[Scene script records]
━━━━━━
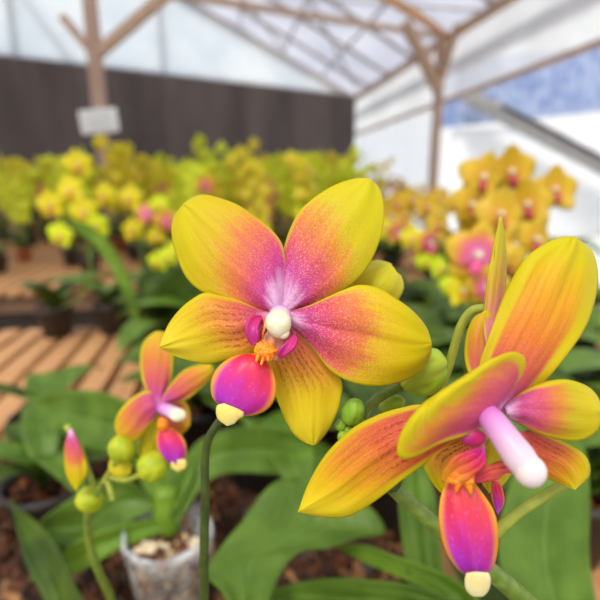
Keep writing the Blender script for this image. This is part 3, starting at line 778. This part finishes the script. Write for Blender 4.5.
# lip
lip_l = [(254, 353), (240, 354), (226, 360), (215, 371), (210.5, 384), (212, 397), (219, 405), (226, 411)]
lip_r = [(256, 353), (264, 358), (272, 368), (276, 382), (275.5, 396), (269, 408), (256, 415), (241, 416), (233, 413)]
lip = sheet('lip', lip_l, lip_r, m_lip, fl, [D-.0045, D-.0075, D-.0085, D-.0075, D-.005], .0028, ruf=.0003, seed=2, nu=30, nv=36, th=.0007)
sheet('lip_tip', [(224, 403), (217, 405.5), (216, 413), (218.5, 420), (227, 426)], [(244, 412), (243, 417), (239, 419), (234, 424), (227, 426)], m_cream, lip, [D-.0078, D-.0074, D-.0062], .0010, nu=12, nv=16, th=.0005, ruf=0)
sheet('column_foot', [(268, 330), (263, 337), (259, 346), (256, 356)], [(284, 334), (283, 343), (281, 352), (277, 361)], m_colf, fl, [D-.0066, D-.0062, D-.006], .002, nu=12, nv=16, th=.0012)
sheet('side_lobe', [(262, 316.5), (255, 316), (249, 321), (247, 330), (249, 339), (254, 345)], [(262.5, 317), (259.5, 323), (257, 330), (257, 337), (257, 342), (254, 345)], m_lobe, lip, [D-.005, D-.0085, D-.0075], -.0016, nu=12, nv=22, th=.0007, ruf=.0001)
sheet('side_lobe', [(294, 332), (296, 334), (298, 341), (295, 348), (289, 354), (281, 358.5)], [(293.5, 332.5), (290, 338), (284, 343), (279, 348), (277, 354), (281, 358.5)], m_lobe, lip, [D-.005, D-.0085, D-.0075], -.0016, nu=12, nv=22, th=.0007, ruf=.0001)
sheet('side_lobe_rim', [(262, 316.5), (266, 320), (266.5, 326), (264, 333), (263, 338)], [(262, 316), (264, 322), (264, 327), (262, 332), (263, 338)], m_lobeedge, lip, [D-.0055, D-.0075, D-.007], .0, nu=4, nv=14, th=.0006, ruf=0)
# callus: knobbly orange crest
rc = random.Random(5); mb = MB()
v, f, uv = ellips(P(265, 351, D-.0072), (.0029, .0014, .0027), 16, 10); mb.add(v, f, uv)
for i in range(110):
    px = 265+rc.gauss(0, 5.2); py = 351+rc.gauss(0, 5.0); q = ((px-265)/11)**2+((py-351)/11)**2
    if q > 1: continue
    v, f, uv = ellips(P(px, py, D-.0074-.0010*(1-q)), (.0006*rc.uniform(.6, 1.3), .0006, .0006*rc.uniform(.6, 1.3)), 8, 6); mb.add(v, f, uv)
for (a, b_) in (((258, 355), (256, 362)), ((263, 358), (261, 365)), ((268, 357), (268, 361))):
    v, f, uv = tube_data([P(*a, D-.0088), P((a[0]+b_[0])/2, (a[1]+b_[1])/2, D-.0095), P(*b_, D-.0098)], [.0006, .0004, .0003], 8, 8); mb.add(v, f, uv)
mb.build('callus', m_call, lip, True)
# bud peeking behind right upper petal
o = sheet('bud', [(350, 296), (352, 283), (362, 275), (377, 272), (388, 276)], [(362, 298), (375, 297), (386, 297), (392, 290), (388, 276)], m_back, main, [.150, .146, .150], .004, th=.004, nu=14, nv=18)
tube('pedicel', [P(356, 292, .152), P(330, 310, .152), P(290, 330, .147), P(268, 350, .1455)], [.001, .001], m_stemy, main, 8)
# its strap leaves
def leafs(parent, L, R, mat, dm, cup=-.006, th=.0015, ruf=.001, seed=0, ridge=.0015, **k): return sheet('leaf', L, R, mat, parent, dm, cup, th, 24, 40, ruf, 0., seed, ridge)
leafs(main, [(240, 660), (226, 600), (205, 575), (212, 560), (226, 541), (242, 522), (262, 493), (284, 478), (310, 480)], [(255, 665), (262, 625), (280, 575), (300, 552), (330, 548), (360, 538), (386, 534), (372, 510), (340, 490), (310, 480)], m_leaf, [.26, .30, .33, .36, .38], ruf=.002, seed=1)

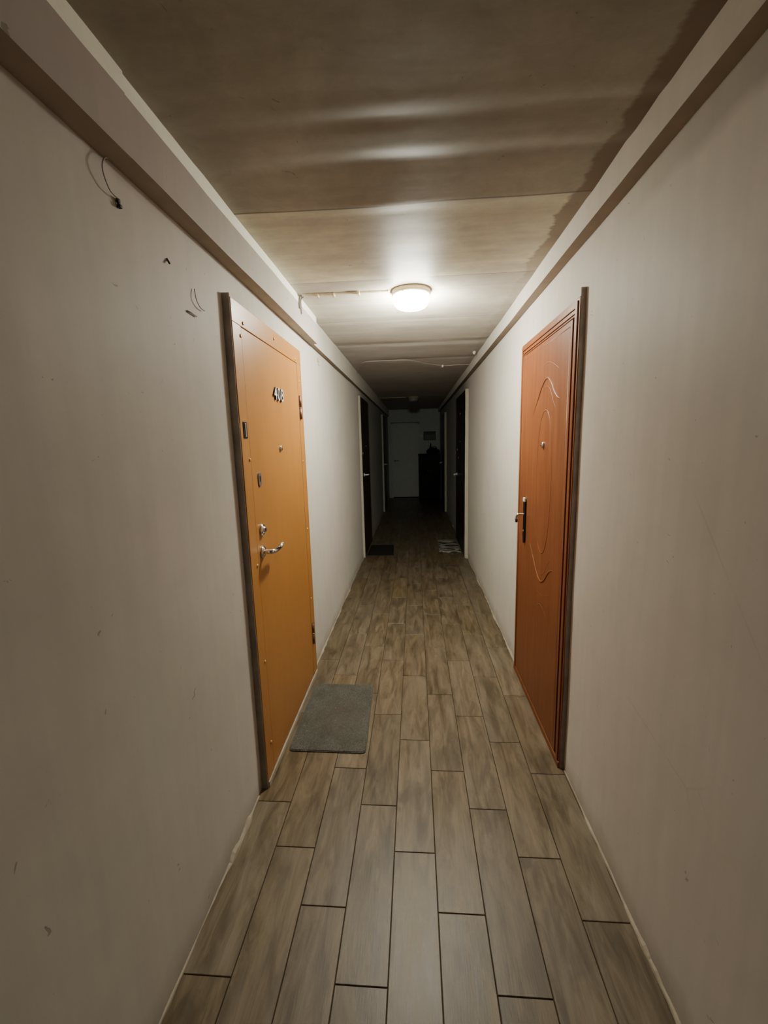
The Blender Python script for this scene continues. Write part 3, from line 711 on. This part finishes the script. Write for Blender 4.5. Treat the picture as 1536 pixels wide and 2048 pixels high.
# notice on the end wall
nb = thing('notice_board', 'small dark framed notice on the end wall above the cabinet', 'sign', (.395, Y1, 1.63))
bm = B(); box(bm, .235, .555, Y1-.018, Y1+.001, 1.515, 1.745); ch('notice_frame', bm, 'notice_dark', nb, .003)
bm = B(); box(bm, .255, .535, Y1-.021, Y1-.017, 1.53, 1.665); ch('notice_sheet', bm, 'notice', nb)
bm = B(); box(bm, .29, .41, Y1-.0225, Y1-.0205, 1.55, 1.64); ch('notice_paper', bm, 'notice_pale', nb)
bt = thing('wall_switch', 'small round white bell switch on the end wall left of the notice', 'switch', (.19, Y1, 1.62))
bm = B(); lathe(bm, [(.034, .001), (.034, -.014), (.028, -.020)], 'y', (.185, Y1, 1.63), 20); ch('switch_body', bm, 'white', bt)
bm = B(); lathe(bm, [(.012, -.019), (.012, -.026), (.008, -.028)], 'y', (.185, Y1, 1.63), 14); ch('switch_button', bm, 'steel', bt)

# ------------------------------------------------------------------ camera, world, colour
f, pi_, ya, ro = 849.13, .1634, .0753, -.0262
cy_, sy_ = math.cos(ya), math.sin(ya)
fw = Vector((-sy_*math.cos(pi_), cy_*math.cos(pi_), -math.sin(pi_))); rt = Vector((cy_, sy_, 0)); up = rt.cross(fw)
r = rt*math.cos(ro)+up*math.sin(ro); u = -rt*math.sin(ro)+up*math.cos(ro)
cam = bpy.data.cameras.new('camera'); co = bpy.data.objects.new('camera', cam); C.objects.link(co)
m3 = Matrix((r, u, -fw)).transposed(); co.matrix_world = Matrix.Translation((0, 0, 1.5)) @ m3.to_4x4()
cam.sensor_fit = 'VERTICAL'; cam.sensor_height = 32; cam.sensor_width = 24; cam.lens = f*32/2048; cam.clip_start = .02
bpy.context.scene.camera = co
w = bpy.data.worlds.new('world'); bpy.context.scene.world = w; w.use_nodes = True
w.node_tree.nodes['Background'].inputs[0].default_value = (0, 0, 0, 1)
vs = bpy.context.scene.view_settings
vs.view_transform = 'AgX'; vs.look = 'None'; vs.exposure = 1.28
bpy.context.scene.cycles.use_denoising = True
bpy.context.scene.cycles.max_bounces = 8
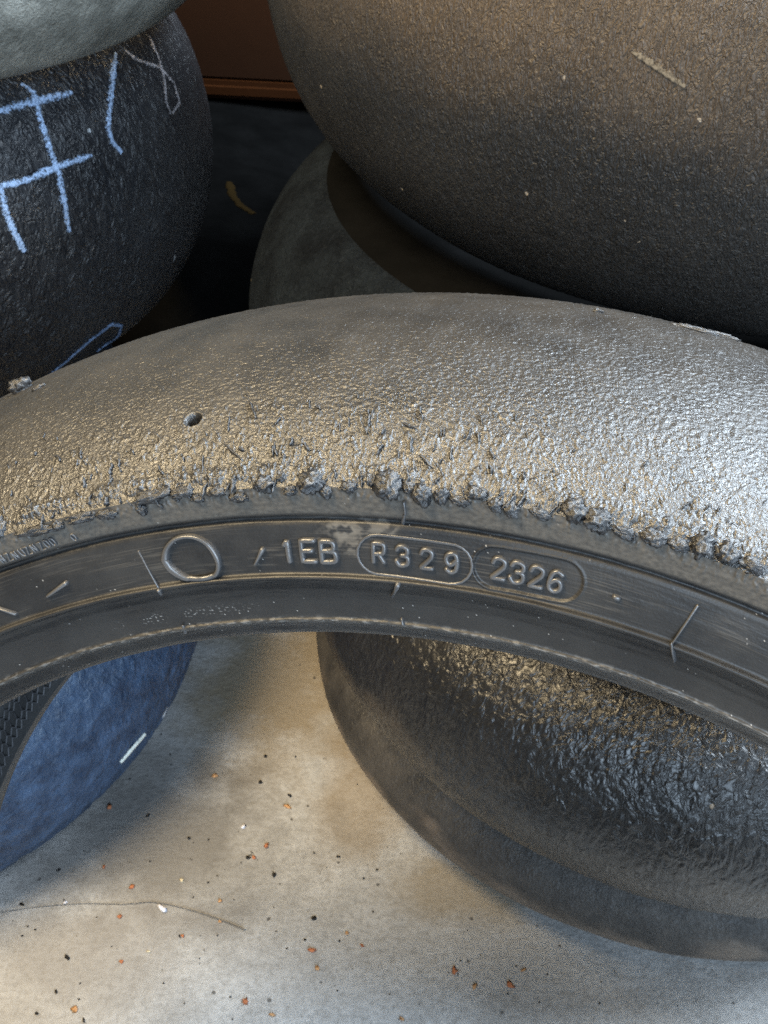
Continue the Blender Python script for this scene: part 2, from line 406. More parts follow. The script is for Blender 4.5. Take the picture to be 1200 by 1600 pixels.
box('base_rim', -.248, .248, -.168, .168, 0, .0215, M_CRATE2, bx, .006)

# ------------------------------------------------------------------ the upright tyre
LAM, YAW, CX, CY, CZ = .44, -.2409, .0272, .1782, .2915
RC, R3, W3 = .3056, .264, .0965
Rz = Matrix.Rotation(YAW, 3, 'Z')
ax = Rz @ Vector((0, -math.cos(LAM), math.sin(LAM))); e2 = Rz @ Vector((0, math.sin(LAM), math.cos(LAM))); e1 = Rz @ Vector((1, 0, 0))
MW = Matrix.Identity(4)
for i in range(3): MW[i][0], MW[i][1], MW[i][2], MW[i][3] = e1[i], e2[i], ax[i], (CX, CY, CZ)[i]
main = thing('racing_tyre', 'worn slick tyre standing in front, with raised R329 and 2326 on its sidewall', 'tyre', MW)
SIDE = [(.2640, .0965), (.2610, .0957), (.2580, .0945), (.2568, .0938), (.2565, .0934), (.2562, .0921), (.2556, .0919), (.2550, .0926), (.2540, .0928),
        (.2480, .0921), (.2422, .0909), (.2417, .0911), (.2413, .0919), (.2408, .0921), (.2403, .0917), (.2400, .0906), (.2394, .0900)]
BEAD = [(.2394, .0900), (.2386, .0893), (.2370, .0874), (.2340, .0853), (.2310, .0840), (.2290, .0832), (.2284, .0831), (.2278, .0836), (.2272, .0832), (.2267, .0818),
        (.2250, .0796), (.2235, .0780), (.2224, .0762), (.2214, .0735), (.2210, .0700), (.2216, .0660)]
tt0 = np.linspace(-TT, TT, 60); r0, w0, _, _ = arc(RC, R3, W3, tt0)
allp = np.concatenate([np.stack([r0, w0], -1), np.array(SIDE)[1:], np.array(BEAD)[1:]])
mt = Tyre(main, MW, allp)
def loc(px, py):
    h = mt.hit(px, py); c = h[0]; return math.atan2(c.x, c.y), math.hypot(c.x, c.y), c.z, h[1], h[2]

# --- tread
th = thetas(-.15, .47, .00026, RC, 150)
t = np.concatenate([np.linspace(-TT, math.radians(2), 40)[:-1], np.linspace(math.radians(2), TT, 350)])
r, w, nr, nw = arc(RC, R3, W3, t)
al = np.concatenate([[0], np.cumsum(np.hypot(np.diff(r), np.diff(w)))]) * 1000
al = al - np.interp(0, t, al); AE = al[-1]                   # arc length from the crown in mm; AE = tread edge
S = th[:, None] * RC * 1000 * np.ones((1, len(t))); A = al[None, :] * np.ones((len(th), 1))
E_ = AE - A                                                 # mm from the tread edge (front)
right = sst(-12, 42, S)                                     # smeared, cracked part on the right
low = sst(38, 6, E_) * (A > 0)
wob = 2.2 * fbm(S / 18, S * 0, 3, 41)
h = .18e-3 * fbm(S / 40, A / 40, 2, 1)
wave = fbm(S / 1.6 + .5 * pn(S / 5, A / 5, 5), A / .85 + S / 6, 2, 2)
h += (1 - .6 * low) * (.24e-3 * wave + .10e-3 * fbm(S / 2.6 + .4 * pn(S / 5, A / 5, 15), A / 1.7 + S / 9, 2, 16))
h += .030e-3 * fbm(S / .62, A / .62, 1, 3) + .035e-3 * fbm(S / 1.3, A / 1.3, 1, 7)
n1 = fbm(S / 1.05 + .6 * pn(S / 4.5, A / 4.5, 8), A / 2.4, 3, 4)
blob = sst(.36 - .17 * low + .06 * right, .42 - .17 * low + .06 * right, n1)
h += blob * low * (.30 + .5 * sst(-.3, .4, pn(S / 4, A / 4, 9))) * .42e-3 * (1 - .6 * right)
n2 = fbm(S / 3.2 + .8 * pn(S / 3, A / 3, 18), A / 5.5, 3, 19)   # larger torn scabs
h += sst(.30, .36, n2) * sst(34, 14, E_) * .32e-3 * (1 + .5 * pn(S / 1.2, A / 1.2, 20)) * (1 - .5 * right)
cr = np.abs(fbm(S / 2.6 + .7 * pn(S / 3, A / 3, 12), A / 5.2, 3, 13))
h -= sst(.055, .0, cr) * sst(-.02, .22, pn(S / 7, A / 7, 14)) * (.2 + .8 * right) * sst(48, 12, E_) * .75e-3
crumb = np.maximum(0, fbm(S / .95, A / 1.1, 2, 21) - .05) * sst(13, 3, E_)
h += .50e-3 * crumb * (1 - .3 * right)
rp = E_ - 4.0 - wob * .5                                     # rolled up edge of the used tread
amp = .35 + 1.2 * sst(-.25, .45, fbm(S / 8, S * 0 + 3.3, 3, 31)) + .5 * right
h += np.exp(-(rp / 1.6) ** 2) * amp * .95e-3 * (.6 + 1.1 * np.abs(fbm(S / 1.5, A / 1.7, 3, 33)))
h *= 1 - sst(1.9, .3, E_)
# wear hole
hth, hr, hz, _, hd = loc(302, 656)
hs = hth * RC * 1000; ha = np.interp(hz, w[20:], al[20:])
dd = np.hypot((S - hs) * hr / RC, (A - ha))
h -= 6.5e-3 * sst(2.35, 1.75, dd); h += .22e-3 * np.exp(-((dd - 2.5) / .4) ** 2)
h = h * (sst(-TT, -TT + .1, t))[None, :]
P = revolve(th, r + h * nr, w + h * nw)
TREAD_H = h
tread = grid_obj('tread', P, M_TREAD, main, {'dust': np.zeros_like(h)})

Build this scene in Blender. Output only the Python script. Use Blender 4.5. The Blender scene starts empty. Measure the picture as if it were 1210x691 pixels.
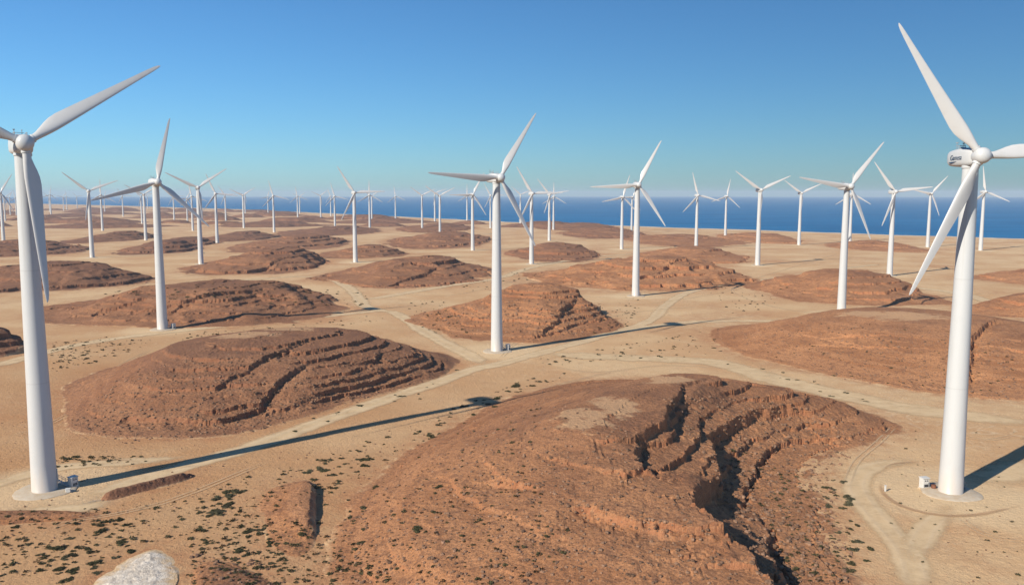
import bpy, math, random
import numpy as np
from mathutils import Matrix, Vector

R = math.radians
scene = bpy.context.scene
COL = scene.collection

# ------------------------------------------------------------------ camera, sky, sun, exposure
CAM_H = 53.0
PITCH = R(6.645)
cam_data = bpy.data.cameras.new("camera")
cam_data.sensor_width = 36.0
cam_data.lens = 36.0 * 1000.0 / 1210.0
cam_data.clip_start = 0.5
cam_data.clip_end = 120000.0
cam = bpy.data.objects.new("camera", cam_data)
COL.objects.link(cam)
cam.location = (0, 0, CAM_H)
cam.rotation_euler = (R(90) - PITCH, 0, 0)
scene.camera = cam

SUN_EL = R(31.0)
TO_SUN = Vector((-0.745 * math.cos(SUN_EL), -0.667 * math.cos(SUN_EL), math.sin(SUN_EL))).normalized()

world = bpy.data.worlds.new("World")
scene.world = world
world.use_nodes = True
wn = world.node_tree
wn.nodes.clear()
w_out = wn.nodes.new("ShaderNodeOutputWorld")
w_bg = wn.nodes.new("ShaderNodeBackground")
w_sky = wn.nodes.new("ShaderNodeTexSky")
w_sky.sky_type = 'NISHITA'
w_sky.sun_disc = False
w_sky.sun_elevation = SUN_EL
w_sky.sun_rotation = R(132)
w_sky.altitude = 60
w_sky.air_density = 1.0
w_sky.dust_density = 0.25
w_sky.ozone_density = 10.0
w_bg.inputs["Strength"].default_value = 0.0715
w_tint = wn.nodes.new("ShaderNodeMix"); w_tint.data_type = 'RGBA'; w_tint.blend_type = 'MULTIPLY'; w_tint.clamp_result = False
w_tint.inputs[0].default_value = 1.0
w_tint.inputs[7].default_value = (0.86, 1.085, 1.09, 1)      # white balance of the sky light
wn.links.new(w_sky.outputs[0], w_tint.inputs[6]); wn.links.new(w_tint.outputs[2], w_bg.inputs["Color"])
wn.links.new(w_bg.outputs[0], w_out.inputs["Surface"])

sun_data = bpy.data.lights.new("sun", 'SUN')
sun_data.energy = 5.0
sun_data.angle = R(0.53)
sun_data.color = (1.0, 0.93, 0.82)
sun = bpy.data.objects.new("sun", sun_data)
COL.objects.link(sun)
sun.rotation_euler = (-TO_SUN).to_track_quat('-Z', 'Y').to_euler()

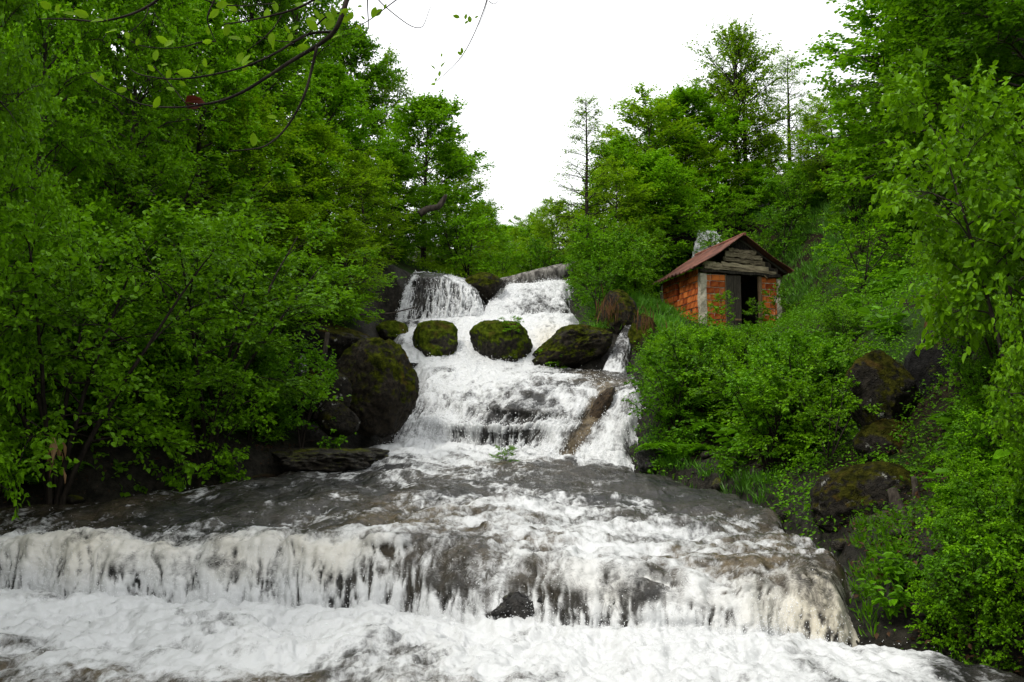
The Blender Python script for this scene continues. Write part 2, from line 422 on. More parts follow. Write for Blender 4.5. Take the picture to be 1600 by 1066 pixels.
━━━━━━
Your instructions –
Copy exactly the lines from the line with "Continue the Blender" up to and including the line with "M_CRATE2, bx, .006)", and no other lines.

The reply –
Continue the Blender Python script for this scene: part 2, from line 406. More parts follow. The script is for Blender 4.5. Take the picture to be 1200 by 1600 pixels.
box('base_rim', -.248, .248, -.168, .168, 0, .0215, M_CRATE2, bx, .006)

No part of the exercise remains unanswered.